Wednesday, January 15, 2014

Remember the Poor

"They asked us to remember the poor"
Galatians 2:10

In preparation for this Sunday's sermon, I've been reading through the first two chapters of Galatians. The entire section is a call for the church not to abandon the Gospel, but to hold firm to its truths. In Galatians 2:7-9 Paul is describing his own ministry of preaching the Gospel to the Gentiles. Of course, this was controversial in Paul's day as the Jews and Gentiles didn't exactly get along.
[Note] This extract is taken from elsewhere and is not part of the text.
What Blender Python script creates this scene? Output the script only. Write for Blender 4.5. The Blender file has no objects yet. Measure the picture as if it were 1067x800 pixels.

But here Paul is defending his ministry, saying that even the other apostles recognized the legitimacy and necessity of what Paul and Barnabas were doing. He says that James, Peter, and John "perceived the grace that was given" to him (v.9) and endorsed his ministry. For all involved, the ministry of evangelism (and thus church planting) was the foremost ministry of the church.

OK. Being someone who loves the Gospel I get this. I can understand why preaching about Christ is important to Peter, James, and John. I understand why they were excited about what Paul and Barnabas proposed to do.

But then I noticed the next verse (Galatians 2:10).

Before sending Paul and Barnabas on their way to preach the Gospel, the three apostles gave one stipulation: "Only they asked us to remember the poor, the very thing I was eager to do."

Remember the poor.

I grew up in deeply conservative circles that were suspicious of anything that looked like 'social action'. Evangelism was simply (and only) preaching the Gospel. Now, I also knew conservative believers and entire churches that were generous and helpful to the poor, but sadly the loudest voices in the ultra-Fundamentalist movement were often those decrying such efforts. At the very least, "missions" and "benevolence" were seen as two distinct categories. One was necessary, and the other a good idea if you had the time and resources.

Another error also exists. Currently we exist in an Evangelical world that equates providing clean water or teaching sustainable agricultural techniques as  being "missions". One is often considered a missionary if he serves overseas as a doctor, engineer, or social advocate, regardless of whether or not he ever shares Christ.

I see the apostles shunning and strongly repudiating both of the above views.

Missions is always Gospel-centered. It always involves something we say. The oft-cited (but highly dubious) quote from Francis of Assisi may sound faithful, but the Gospel writers would have reacted in horror (he supposedly said, "Preach the Gospel always, and when necessary use words"). Words are always necessary. Elsewhere Paul asks rhetorically, "and how are they to believe in him of whom they have never heard? And how are they to hear without someone preaching" (Rom 10:14)?

But just as much as the missional activity of the church requires (always) the preaching of the Gospel, it also requires more. Peter, James, and John believed a concern for the poor was important enough to make it a mandate for Paul and Barnabas. 

Paul took this council to heart, because he frequently exhorted the Gentile church to help out the poor believer in Judea (Acts 24:17; Rm 15:25-27; 1 Cor 16:1-4).

Think about that! In what is perhaps the earliest recorded commissioning of a missionary, the apostles refuse to endorse or approve the missional activity unless it includes a component of trying to help relieve the physical & emotional sufferings of the poor.

Or to put it another way, any church today that does not have a ministry to the poor does not have the blessing of the apostles.